En fait, Pélagie entendit par hasard, au milieu d’une réunion chrétienne, une homélie fervente sur la pureté, prononcée par l’évêque Nonnos. Ces paroles ont éprouvé et bouleversé son âme. Avec la grâce de Dieu, elle renonça à sa vie dissolue. Après sa catéchèse, elle fut baptisée et, après huit jours, elle se rendit à Jérusalem, où elle passa le reste de sa vie en ascèse stricte. Juste après son baptême, Pélagie, enfin éclairiée, donna toute sa fortune à l'évêque Nonnos pour la charité. Et l'évêque désigna à son tour un membre du clergé avec l'ordre de ne rien garder pour l'église, mais de tout distribuer aux pauvres, aux veuves et aux orphelins, pour bien partager ce qui a été mal acquis.

Voici comment se sont déroulés les faits : un jour, à Antioche en Syrie, au temps de l’empereur romain Numérien (283-284 après J.-C.) devant le temple de Saint Julien, le patriarche et de nombreux grands prêtres s'arrêtèrent un instant, faisant une petite pause aux travaux du Synode. Soudain, passe devant eux une prostituée.

Par respect pour eux-mêmes, les évêques détournèrent le regard. Tous sauf un, l’évêque Nonnos. Nonnos, dès qu’il l’aperçut, fut bouleversé. Des larmes se sont mises à couler de ses yeux, il soupira profondément et dit :
« Regardez, mes frères ! Mettez-vous dans la tête ce que fait cette femme pour attiser l’intérêt des hommes adorateurs de chair. Pour un peu d’argent elle n’a laissé aucun détail de son corps l’empêcher d’être attirante ! Pour son but. Ah ! Si nous avions cette ferveur nous aussi dans notre combat pour paraître agréables à Dieu, pour notre salut et celui de notre troupeau de fidèles ! ». Et il ajouta ensuite : « Pardonne-moi, Seigneur. Jamais de ma vie, jusqu’à ce jour, je n’ai été aussi zélé pour ton Royaume éternel que cette prostituée pour un plaisir de quelques instants ».

Et, chose surprenante, la prostituée vit l’évêque pleurer.

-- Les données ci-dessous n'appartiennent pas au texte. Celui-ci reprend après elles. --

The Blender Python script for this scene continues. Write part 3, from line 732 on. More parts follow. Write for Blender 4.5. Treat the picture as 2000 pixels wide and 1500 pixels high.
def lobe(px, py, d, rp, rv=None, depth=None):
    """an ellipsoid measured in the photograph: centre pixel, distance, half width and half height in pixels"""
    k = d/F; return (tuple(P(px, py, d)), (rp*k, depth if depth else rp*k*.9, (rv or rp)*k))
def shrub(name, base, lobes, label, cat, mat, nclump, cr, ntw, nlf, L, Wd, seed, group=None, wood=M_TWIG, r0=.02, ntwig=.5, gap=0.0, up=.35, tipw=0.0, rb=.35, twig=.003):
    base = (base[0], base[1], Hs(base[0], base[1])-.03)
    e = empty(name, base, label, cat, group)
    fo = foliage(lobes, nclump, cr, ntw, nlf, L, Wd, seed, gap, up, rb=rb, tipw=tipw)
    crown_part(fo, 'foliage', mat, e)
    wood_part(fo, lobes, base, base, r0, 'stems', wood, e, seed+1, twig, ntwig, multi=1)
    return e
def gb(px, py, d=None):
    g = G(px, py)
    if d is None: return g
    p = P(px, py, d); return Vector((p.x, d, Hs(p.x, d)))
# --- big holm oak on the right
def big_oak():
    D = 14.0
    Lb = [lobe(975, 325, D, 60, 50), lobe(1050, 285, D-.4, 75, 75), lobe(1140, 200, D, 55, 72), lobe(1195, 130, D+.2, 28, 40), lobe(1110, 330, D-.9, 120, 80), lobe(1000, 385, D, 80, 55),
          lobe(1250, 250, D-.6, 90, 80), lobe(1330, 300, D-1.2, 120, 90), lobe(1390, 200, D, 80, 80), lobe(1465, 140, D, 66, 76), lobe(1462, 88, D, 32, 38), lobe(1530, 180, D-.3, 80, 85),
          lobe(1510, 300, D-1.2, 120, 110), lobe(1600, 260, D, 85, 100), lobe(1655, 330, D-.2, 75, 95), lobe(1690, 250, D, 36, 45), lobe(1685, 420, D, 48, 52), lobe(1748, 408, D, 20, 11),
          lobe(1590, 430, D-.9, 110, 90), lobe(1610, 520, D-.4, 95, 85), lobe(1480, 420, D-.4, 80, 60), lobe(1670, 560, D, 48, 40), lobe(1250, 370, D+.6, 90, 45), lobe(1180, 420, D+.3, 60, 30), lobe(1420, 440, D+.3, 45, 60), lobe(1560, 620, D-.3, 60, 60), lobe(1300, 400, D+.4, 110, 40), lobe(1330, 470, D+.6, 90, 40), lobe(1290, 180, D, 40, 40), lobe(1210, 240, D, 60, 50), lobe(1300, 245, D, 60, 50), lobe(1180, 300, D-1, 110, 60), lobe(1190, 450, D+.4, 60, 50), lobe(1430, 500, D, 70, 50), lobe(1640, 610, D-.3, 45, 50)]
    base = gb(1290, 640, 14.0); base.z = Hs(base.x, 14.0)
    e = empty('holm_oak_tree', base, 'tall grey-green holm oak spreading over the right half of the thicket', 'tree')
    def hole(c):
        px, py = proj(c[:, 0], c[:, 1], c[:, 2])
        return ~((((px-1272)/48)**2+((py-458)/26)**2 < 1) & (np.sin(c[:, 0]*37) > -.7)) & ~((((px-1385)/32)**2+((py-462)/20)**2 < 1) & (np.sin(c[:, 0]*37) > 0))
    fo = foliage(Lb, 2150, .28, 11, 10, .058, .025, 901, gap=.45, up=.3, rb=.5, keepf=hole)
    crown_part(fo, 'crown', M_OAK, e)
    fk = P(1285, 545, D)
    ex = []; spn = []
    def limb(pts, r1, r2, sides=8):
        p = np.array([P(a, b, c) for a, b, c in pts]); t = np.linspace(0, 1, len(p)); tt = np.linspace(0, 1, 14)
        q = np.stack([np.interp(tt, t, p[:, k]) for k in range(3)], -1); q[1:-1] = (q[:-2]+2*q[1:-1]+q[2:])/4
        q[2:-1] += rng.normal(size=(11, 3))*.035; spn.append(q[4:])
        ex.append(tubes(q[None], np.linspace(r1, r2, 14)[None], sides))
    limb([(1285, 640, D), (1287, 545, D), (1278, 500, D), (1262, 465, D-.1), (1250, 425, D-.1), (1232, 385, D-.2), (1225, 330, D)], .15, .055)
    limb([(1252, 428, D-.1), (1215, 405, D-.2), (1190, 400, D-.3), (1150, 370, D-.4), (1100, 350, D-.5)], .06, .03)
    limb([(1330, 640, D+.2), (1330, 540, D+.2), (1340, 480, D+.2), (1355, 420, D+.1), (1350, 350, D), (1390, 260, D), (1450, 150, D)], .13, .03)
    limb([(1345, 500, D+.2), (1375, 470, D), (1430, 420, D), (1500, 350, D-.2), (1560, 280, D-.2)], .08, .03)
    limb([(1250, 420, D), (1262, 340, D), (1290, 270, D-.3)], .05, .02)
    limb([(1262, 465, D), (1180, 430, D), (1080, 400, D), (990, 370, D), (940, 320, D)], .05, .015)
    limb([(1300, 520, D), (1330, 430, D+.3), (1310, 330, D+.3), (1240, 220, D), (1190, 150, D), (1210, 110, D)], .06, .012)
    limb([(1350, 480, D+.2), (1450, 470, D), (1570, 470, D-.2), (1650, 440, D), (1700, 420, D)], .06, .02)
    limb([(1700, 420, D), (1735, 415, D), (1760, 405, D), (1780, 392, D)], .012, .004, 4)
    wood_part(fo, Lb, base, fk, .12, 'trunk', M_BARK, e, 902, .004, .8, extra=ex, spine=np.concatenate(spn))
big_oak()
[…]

Elle comprit pourquoi et pour qui elle pleurait. Son cœur fut bouleversé. Elle se repentit et fut sauvée. Elle monta au Paradis. C’est Sainte Pélagie, sortie de la prostitution (8 octobre).

Les larmes provenant d’une souffrance de l’âme sont souvent préférables aux conseils et aux admonitions. Car elles sont capables d’émouvoir, de transformer l’homme. Mais encore. Les paroles du Seigneur sont confirmées par le visage de Sainte Pélagie : « Les publicains et les prostituées sincèrement repentis devancent dans le royaume de Dieu ceux qui ont fait montre d’obéissance à Dieu seulement en paroles, mais qui en pratique ont été désobéissants et mécréants ».


Pélagie donna son nom à une célèbre prison parisienne. Créé par la fondation des filles repenties, en 1662, le bâtiment devint une prison pour femmes trois ans plus tard, avant de devenir une prison pour hommes. Mais cette dénomination ne me semble pas être des plus heureuses, car sa vie d'ascèse n'a pas enfermé Pélagie mais l'a libérée. 


Prison Sainte Pélagie - Paris

Saint Jean Chrysostome, dans l'un de ses discours, prend pour exemple sainte Pélagie et dit : Aussi bas qu'un pécheur puisse tomber, il existe un moyen d'être sauvé quand il le voudra, même si parfois il n'est poussé que par simple curiosité.